Под конец жизни он почти ослеп, были и другие проблемы со здоровьем. Ходил он только по дому. Но бабуля твердо знала – перед обедом ему непременно нужно было выпить одну рюмочку. Не больше. Любого крепкого напитка. У нас были знакомые, которые приносили ему чистый, прекрасно изготовленный коньяк. Прожил он долго, как и бабушка.

Бакинские, тбилисские и ереванские армяне – все разные. Баку богаче, там нефть, а в Ереване что? Соответственно, бакинцы были более деловыми. Ереванцы в основном занимались мелким предпринимательством. А вот тбилисские армяне – это в большинстве своем интеллигенция. У них был, да и остается, свой район – Авлабари.

Дедушку по маминой, еврейской линии уже не застал. Григорий Фрадкин до революции тоже был богатым человеком, известным инженером-нефтяником, чьи таланты очень пригодились в бурно развивавшемся Баку. Мы часто встречались с еще одной дочерью Фрадкина, сестрой мамы тетей Фаней, и ее сыном. Они уже давно уехали в Германию.

От самой же мамы мне тоже спортивные гены передались. Она была и пловчихой, и гимнасткой. Не случайно моя сестра играла на высоком уровне в волейбол, стала призером чемпионата СССР и получила звание мастера спорта раньше меня. И я играл не только в футбол, а во все! Рост мне не мешал – ни на волейбольной, ни на баскетбольной площадке.

Как дедушки с бабушками восприняли то, что папа-армянин женился на маме-еврейке, – не знаю. Нас-то с Ирой тогда еще не было, ха-ха! Но уверен, что нормально. Потому что отношения в семье всегда были прекрасные, мама и папа – хорошие люди и нас такими же воспитали. Отец больше внимания уделял футболу, да и вообще из-за работы в командах дома бывал мало. Нами с Ирой занималась мама. Они оба никогда на нас не кричали, все спокойно объясняли. И между собой не ругались.

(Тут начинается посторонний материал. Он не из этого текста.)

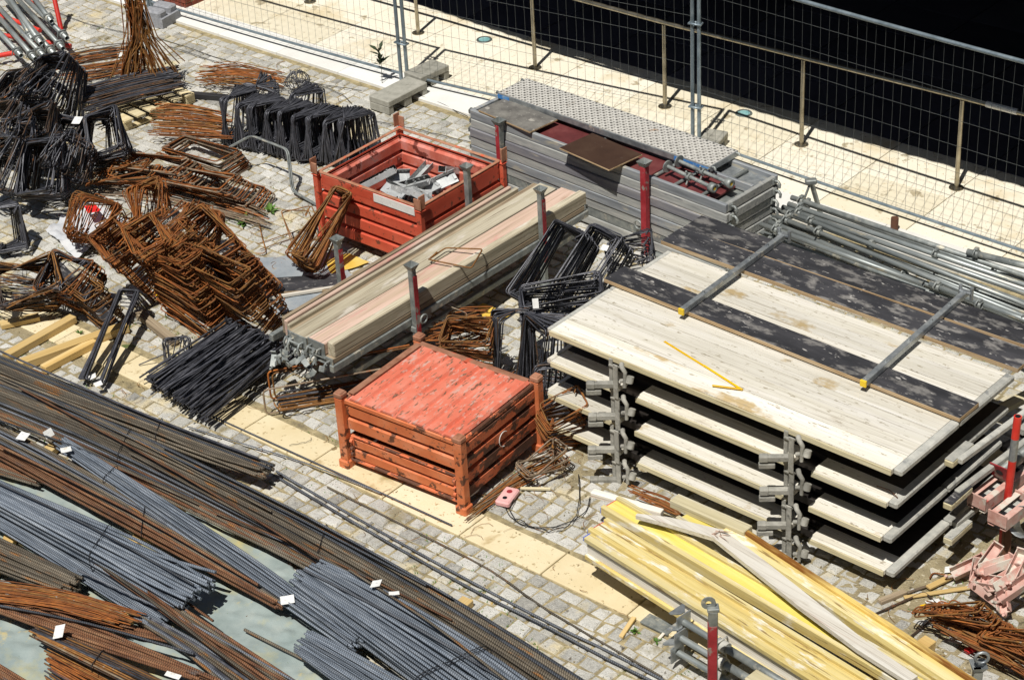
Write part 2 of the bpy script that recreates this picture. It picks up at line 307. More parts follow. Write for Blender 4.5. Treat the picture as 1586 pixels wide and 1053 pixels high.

Папа здорово играл, был одним из любимцев Баку, а по отношению ко мне был не строгим, а справедливым. Если сыграл или повел себя плохо – значит, плохо, и должен быть наказан. Главное – не помню, чтобы у меня было ощущение несправедливости, будто наказали не по делу.

Лично меня он в детстве тренировал мало, очень редко объяснял, что делать на поле. Папа меня как в реку бросил, чтобы плавать научился – как хочешь, так и выбирайся! И это пошло мне на пользу. Футболом я пропитался с самого-самого детства, но не ходил на привязи за отцом, не делал только то, что он скажет, был достаточно самостоятельным.